Chicago Southland Foodies’ Mission: To create an online community of people across the world who love discovering, eating, learning about, and talking about good food. Locally, to help foodies in the Chicago South Suburbs create and experience scrumptious eating experiences whether that is dining in or eating out.

Towards that end, in the Chicago Southland Foodies Founders Blog, I will cover:

Food trends and other happenings in the culinary/food service industry
–my day job is doing research and marketing for a culinary textbook line so I trip across oodles of fascinating factoids and information across the web or from talking with chefs and instructors.
–coverage includes ingredient and cuisine trends, local and celebrity chefs, books and movies (popular, documentaries, indie film). I will probably lose some readers, but rarely Food Network or foodie reality t.v. Sorry, I remember Gordon Ramsey from British cooking magazines back in the day and when he was nice (or so I remember). Like restaurant reviews, I suspect other Chicago Southland Foodies will be happy to fill in these omissions.

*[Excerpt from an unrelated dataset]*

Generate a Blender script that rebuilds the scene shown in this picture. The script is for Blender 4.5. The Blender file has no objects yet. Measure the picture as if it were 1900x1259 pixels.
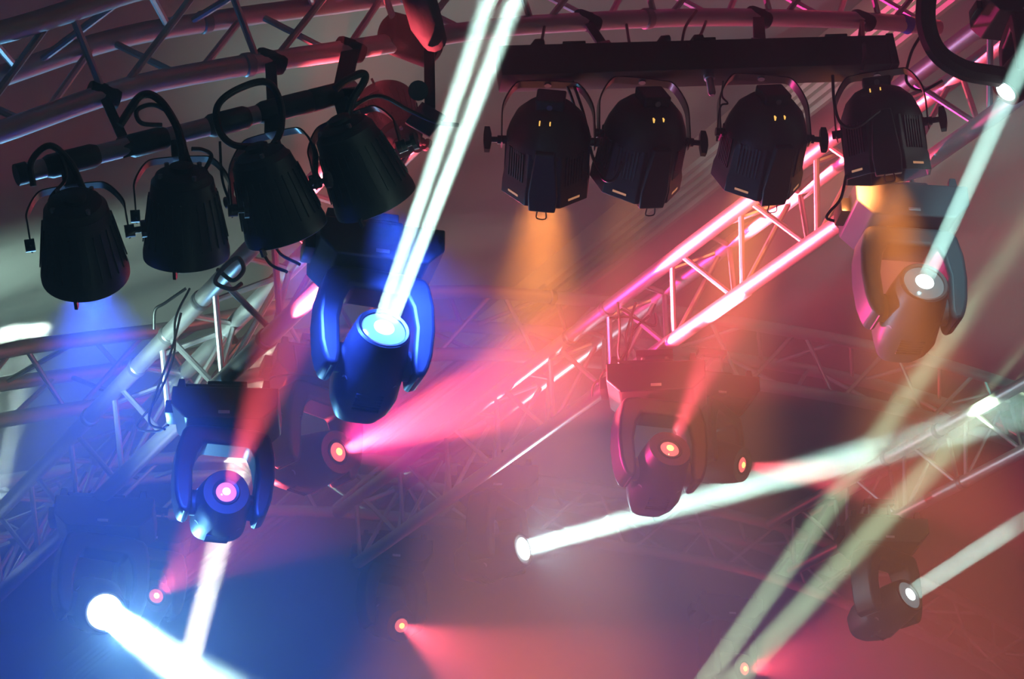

Deep Dives into food and culture
–these will often be original articles, essays, and interviews rather than simply content aggregation (a fancy marketing term for sharing content and links while traipsing the web, food media, and Facebook sites or groups like Eater, Delish, Black People Eats, Bon Appetit, Saveur, Food and Wine, Cuisine Noir…) in the spirit of pioneering food writers and like MFK Fisher, Ruth Reichl, and Edna Lewis (whose level of writing I aspire to).
–Plus, I have a strong interest in culinary history and gastronomy (where food and culture intersect) especially forgotten history and pioneers (because as is often said, “history gets written by the victors).

Reviews on product finds, eateries, books, and food media
–don’t be surprised to see lots of product discoveries and the occasional restaurant or eatery review. That’s because I cook more than I eat out these days and oft times, I enjoy trying out recipes and eating my own cooking more. These could be local grocery store or cool stuff online.
–That said, I anticipate that Club members will have a lot to say about the good and bad of restaurants (here and away) to help you discover divine places to eat out. And places to stay away from.

Food sharing/Product Exchange & other social events
–Food tastings, Coffee klatches, Learning adventures, guest speakers, Movie watch parties, Readings, Recipe-sharing, Restaurant trips, Chicago Southland farmer market meet-ups, Pop-Up stores and more.

Foodies Defined

Photo by Taryn Elliott on

Hi, I’m Gayle. Founder of Chicago Southland Foodies. Upon seeing that last bit, maybe you’re thinking “Why she have to go there?”

Foodie. Not only that, but one who leans “bougie.” Like, really?

Surely, “bougie” hasn’t always had positive associations. Especially, when I was growing up. Same as nerd or blerd (a.k. a. black nerd which I also self-identify with). So trust me, it’s with more than a little trepidation that I use all those adjectives to give you a good sense of what this community is about.

Many folks find the word foodie downright cringe-worthy (if not, yesterday’s news). Like chefs. Well, so says an economics wonk in this 2016 Washington Post article: Stop calling yourself a foodie.

So feel free to substitute the noun of your choice:
food lover, food enthusiast, gourmand, gastronome, connoisseur, passionate eater, food nerd.

Image Credit: Glutto not only has interesting articles but apparently is a food technology company too.

While foodie sometimes gives me pause too, I identify with it and use it because foodie fits:

A foodie is a person who has an ardent or refined interest in food and who eats food not only out of hunger but also as a hobby. The terms “gastronome” and “gourmet” define the same thing, i.e. a person who enjoys food for pleasure.


Foodies is fun to say. And admittedly, I have a thing for words that end with the long vowel e sound.

My daughter is named Cory.
My last dog was Cody.
My current dog is Hailey.
And when we were kids, my siblings used to call me Gay-LEE.
On occasion my significant other will answer to Day-VEE.

But not food-DEE. He’s one of those folks who abhors that word. He just eats.